Riflessioni
A margine dell’anno sacerdotale
Del prete se ne parla sempre: ora bene, ora male. L’anno sacerdotale deve servire ai preti “cattivi” di convertirsi alla bontà, ai preti “buoni” di migliorarsi ancora di più. Ma anche ai fedeli laici può essere utile: per avere meno pregiudizi, per aiutare chi è in difficoltà e per collaborare generosamente ed appassionatamente con il proprio parroco, mettendo da parte la trave del pregiudizio facendola diventare pagliuzza e mai permettendo alla pagliuzza del “si dice” di diventare una trave.
Il parlar male non è retaggio solo della gente comune, lo è stato per secoli anche dei più dotti. Cito alcuni grandi interpreti della letteratura. Francesco Guicciardini, nei Ricordi, dichiarava: "Tre cose desidero vedere innanzi alla mia morte, ma dubito, ancora che io vivessi molto, non ne vedere alcuna: uno vivere di repubblica bene ordinato nella città nostra, Italia liberata da tutti e’ barbari, e liberato il mondo dalla tirannide di questi scelerati preti".
Charles Dickens: “I missionari sono un danno assoluto e lasciano ogni posto peggiore di come l'hanno trovato”.
Se ciò non bastasse, giusto per aumentare la dose per chi voglia coltivare meglio l’orto dell’anticlericalismo, ecco cosa dice oggi Frank Zappa: “Il mio migliore consiglio per tutti quelli che vogliono crescere un figlio felice e sano di mente è: tenetelo più lontano che potete dalle chiese”, o cosa scrivevaMiguel De Cervantes: ”Diffida del bue davanti, della mula dietro, del monaco da tutte le parti”.

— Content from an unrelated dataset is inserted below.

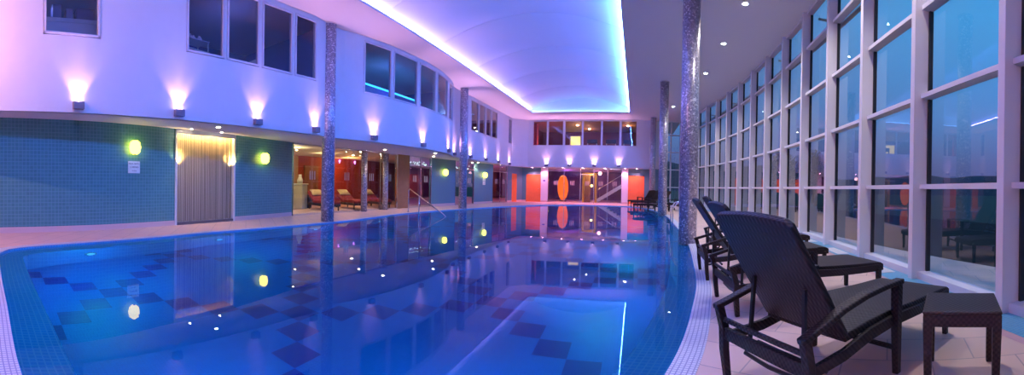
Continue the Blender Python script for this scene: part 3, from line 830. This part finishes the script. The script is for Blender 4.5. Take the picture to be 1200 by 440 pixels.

Per fortuna molti sanno bene che il presbitero è chiamato a portare a tutti la speranza e la grazia, e la sua vita non si riduce perciò a un vuoto contenitore di fatue caramellose parole: il suo annuncio è ricco di una speranza che ha un nome, quello di Cristo, ed ha un “sapore”: quello del “pane spezzato”, come quello che permise ai due discepoli di Emmaus finalmente di riconoscere il loro Maestro.
Forse i sacerdoti non avranno mai tanto il pane necessario per sfamare tutto il popolo, non avranno da dare posti di lavoro, né raccomandazioni potenti, né facili illusioni, ma possono mettere sul tavolo del gioco della vita l’offerta disinteressata di sé, fatta di disponibilità, ascolto, compassione, affetto.
Le sue mani del Sacerdote sono le stesse mani di Gesù: mani aperte a diffondere i doni di Gesù nei contatti quotidiani con i fedeli nell'esercizio delle opere di misericordia, mani aperte piuttosto nel dare che stese per ricevere!
Gli occhi del Sacerdote sono gli occhi di Gesù: occhi che cercano il volto del Signore, occhi come raggi di sole che arrivano anche al fango e alle sozzure, ma non si sporcano perché in essi brilla la misericordia di Gesù e la dolcezza di Maria.
Il cuore di ogni Sacerdote è come il Cuore di Gesù: cuore che palpita di un solo amore, amore fedele, generoso, totale, indiviso e bruciante per Gesù, per Maria e per il popolo di Dio.
Infatti il sacerdote è un uomo particolare, depositario di un messaggio e di una carica d’amore, che possono ridare speranza ogni giorno ai tanti scoraggiati e disperati della nostra storia e della nostra terra.
E anche se, come ha affermato il Card. Emmanuel Suhard, “Fino alla fine del mondo il prete sarà il più amato e il più odiato degli uomini, il più incarnato e il più trascendente, il fratello più vicino e l’unico avversario” il suo tratto distintivo sarà sempre quello della saggezza, visto che la saggezza ha cinque strade: tacere, ascoltare, rammentarsi, progettare e poi agire.
Tutto questo a patto che vi sia sempre alla base la convinzione che la vera saggezza viene da Dio e l’astuzia solo dal diavolo e perciò qualche volta capita che, purtroppo, molti vorrebbero sposare la saggezza senza pagare poi le spese delle nozze.